>
>I can't comment if there is a performance difference between the open 
>source version and professional version.  If there is a difference, I 
>doubt you would see it in testing.  Maybe someone else can comment on this.
>

It depends on how your app is structured.  If you're using lots of internal 
HTTP requests, you can make them "conditional" HTTP requests.  If you're 
using Resin Pro on the target of those conditional GET requests, and your app 
knows how to invalidate the cache only when the response data is changed, you 
can see some real benefit.  If there has been no change, Resin Pro will 
respond with a 304 - Not Modified.  In other words, the majority of request/
response cycles would be comprised only of HTTP headers with no message body.
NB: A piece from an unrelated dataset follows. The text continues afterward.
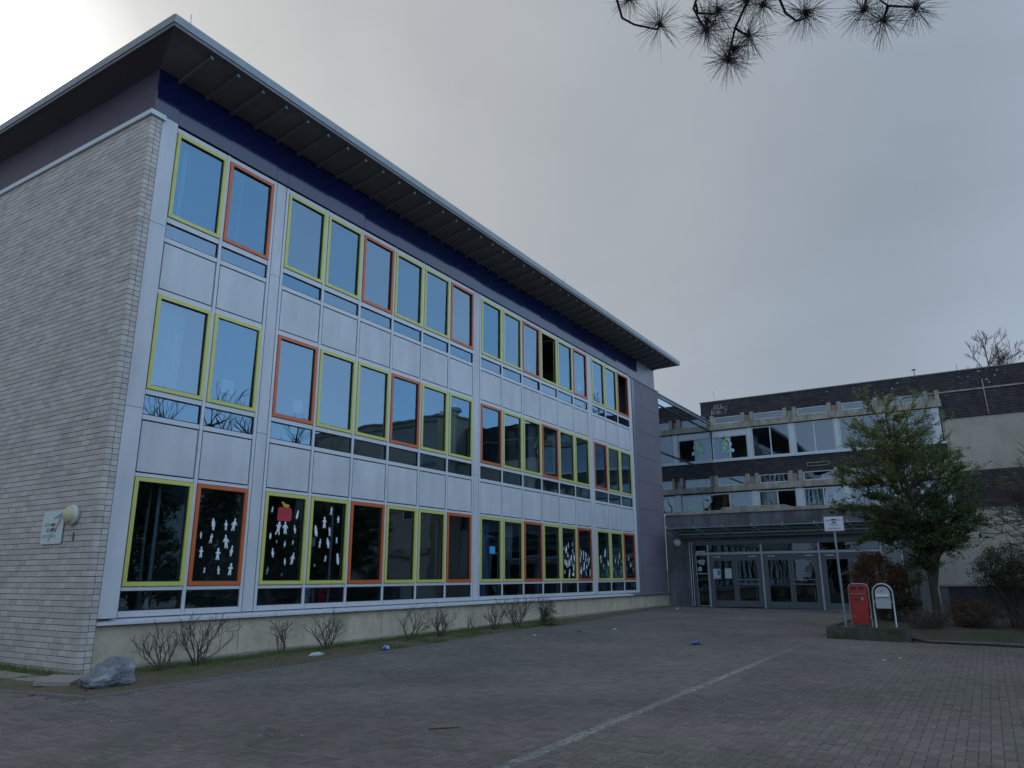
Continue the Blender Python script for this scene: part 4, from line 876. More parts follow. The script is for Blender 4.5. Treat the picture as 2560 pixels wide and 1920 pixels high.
# ------------------------------------------------------------------ planter, post, letter boxes
def mosswall(): return mat('mossy_concrete', (.085, .078, .062), .95, var=.35, scale=9, bump=.6, bscale=30, c2=(.035, .05, .018), c2scale=3, c2amt=.7)
M_moss = mosswall()
t = thing('planter_kerb', 'low mossy concrete kerb holding the planting bed in front of the entrance', 'kerb', (12.7, -10, .2))
for k in range(4): obj('kerb_block', MB().box(12.66, 12.80, -8.95-k*.46-.455, -8.95-k*.46, .05, .50), M_moss, t)
for k in range(5): obj('kerb_block', MB().box(12.805+k*1.05, 12.805+k*1.05+1.045, -9.06, -8.95, .05, .50), M_moss, t)
for k in range(5): obj('edging_stone', MB().box(12.86, 12.95, -10.80-k*1.0-.995, -10.80-k*1.0, .05, .245), M_stonekerb, t)
q = MB()
for i in range(30):
    for j in range(36):
        def P(u, v_):
            x = 12.78+u*.3; y = -9.04-v_*.26; h = .20 if (y > -10.3 or x > 13.6) else .20*max(0, 1-(-10.3-y)/.8)+.12*(x-12.8)
            return (x, y, gz(x, y)+.03+h*(1 if x < 19 else 1)+.03*mnoise.noise((x*2, y*2, 3)))
        q.poly([P(i, j), P(i+1, j), P(i+1, j+1), P(i, j+1)])
pbed = obj('planting_bed', q, mat('dark_bed_soil', (.062, .050, .034), .95, var=.4, scale=12, bump=.9, bscale=25, c2=(.035, .045, .018), c2scale=1.5, c2amt=.7), smooth=True); tag(pbed, kind='structure')
# fire access sign
t = thing('fire_access_sign', 'white fire lane sign with two dark stickers on a leaning steel post', 'sign', (13.2, -9.32, .45))
obj('post', MB().tube([(13.2, -9.325, .40), (13.2, -9.30, 3.15)], .030, 10), M_zinc, t)
M_signred = mat('faded_red_border', (.45, .22, .24), .6)
obj('sign_plate', MB().box(13.150, 13.158, -9.555, -9.078, 2.797, 3.175), M_signred, t)
obj('sign_face', MB().box(13.145, 13.149, -9.540, -9.093, 2.812, 3.160), M_plate and mat('sign_white', (.62, .63, .68), .5, var=.04), t)
def stext(s, size, y, z, sx=1.0, mm=None):
    o = link('lettering', text_mesh(s, size, mm or M_doorgrey), t, (13.1435, y, z), (R(90), 0, R(-90))); o.scale = (sx, 1, 1)
stext('Feuerwehrzufahrt', .070, -9.317, 3.075, .80); stext('Fläche', .078, -9.317, 2.965); stext('freihalten', .078, -9.317, 2.872)
obj('sticker', MB().box(13.140, 13.142, -9.375, -9.265, 3.075, 3.105).box(13.140, 13.142, -9.375, -9.285, 3.005, 3.035), M_black, t)
# red letter box
def hoop(mb, x, yc, hw, z0, z1, r, rc_=None):
    rc_ = rc_ or hw; pts = [(x, yc-hw, z0)]
    for i in range(13):
        a = math.pi-math.pi*i/12; pts.append((x, yc+rc_*math.cos(a)+(hw-rc_)*(1 if math.cos(a) > 0 else -1), z1-rc_+rc_*math.sin(a)))
    pts.append((x, yc+hw, z0)); mb.tube(pts, r, 8)
t = thing('red_bin', 'red metal box with two slots in a tubular frame beside the sign post', 'bin', (13.9, -9.6, .46))
yc = -9.60
obj('body', MB().prism([(yc-.19, .53), (yc+.19, .53), (yc+.215, 1.20), (yc+.215, 1.36), (yc+.17, 1.475), (yc-.17, 1.475), (yc-.215, 1.36), (yc-.215, 1.20)], 13.84, 14.06, 'x'), M_red, t)
obj('hood', MB().prism([(yc-.205, 1.25), (yc+.205, 1.25), (yc+.215, 1.37), (yc+.165, 1.482), (yc-.165, 1.482), (yc-.215, 1.37)], 13.815, 13.838, 'x'), M_red, t)
for s_ in (-1, 1): obj('slot', MB().box(13.808, 13.8145, yc+s_*.095-.065, yc+s_*.095+.065, 1.355, 1.425), M_black, t)
q = MB(); hoop(q, 13.95, yc, .235, .40, 1.50, .014, .12); obj('frame', q, M_steel, t, smooth=True)
obj('sticker', MB().prism([(yc-.09+.035*math.cos(a), 1.13+.045*math.sin(a)) for a in [i*6.283/8 for i in range(8)]], 13.832, 13.8385, 'x'), M_oldconc, t)
obj('scuff', MB().box(13.834, 13.8388, yc+.05, yc+.075, 1.06, 1.16).box(13.834, 13.8388, yc-.02, yc+.01, 1.08, 1.13), M_black, t)
obj('hinge', MB().tube([(13.812, yc-.19, 1.245), (13.812, yc+.19, 1.245)], .008, 6), M_steel, t)
for s_ in (-1, 1):
    for z_ in (.66, 1.12): obj('bracket', MB().box(13.93, 13.97, yc+s_*.205-.03, yc+s_*.205+.03, z_, z_+.03), M_steel, t)
obj('lock', MB().lathe([(0, -.006), (.014, -.006), (.016, 0)], (13.83, yc+.12, .70), 'x', 10), M_steel, t)
# silver mailbox
t = thing('silver_mailbox', 'silver letter box in an arched tubular stand beside the red bin', 'mailbox', (13.7, -10.18, .46))
yc = -10.18
q = MB(); hoop(q, 13.70, yc, .225, .40, 1.50, .022); obj('arch_frame', q, M_silver, t, smooth=True)
pts2 = [(yc-.165, .91), (yc+.165, .91), (yc+.165, 1.25)]+[(yc+.165*math.cos(a), 1.27+.165*math.sin(a)) for a in [math.pi*i/10 for i in range(1, 10)]]+[(yc-.165, 1.25)]
obj('box', MB().prism(pts2, 13.62, 13.80, 'x'), M_silver, t)
obj('flap', MB().prism([(13.60, 1.185), (13.575, 1.19), (13.60, 1.25), (13.618, 1.25)], yc-.15, yc+.15), M_white, t)
obj('lock', MB().lathe([(0, -.006), (.011, -.006), (.013, 0)], (13.618, yc, .96), 'x', 10), M_steel, t)
for s_ in (-1, 1): obj('bracket', MB().box(13.68, 13.72, yc+s_*.165, yc+s_*.225, 1.05, 1.08), M_steel, t)
obj('door_seam', MB().box(13.6165, 13.6195, yc-.15, yc+.15, 1.172, 1.176), M_black, t)
obj('name_strip', MB().box(13.612, 13.6185, yc-.02, yc+.02, 1.32, 1.34), M_black, t)

# ------------------------------------------------------------------ boulder, slabs, litter
def rock(name, c, ax, seed, mm, rotz=0, sub=4):
    import bmesh
    bm = bmesh.new(); bmesh.ops.create_icosphere(bm, subdivisions=5, radius=1.0)
    rs = random.Random(seed); pl = []
    for k in range(16):
        d = Vector((rs.gauss(0, 1), rs.gauss(0, 1), rs.gauss(0, .8))).normalized(); pl.append((d, rs.uniform(.62, .92)))
    for v in bm.verts:
        p = v.co.copy()
        for d, h in pl:
            e = p.dot(d)-h
            if e > 0: p -= d*e*.93
        p += p.normalized()*(.15*mnoise.fractal(p*2.0+Vector((seed, 0, 0)), .8, 2.1, 6)+.035*mnoise.noise(p*9))
        v.co = p
    for v in bm.verts:
        v.co = Vector((v.co.x*ax[0], v.co.y*ax[1], v.co.z*ax[2]))
        v.co.z += .38*max(0, (v.co.x/ax[0])+.1)*ax[2]*.55*(1 if v.co.z > 0 else .1)
    me = bpy.data.meshes.new(name); bm.to_mesh(me); bm.free(); me.materials.append(mm)
    for p in me.polygons: p.use_smooth = False
    o = link(name, me, None, c, (0, R(-4), rotz)); return o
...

The open-source version, without some intermediary like Squid running in 
server-accelerator mode, can only respond to the request by executing 
whatever process is involved to generate the response, and sends HTTP 
responses which always include the message body.  By using Resin Pro to cache 
the output from your process, you gain two advantages over Squid:  First, the 
response is cached as an output stream, not written as a file.  Second, Resin 
Pro's cache is threaded, Squid is not.

For the app we're developing using a REST approach, Resin Pro should perform 
better in testing, since without it the application would not scale well 
under load as it's basically a recursive HTTP request using chained filters.  
The tradeoff is a larger RAM requirement, which I'll take if it saves a lot 
of HD reading and writing or CPU cycles.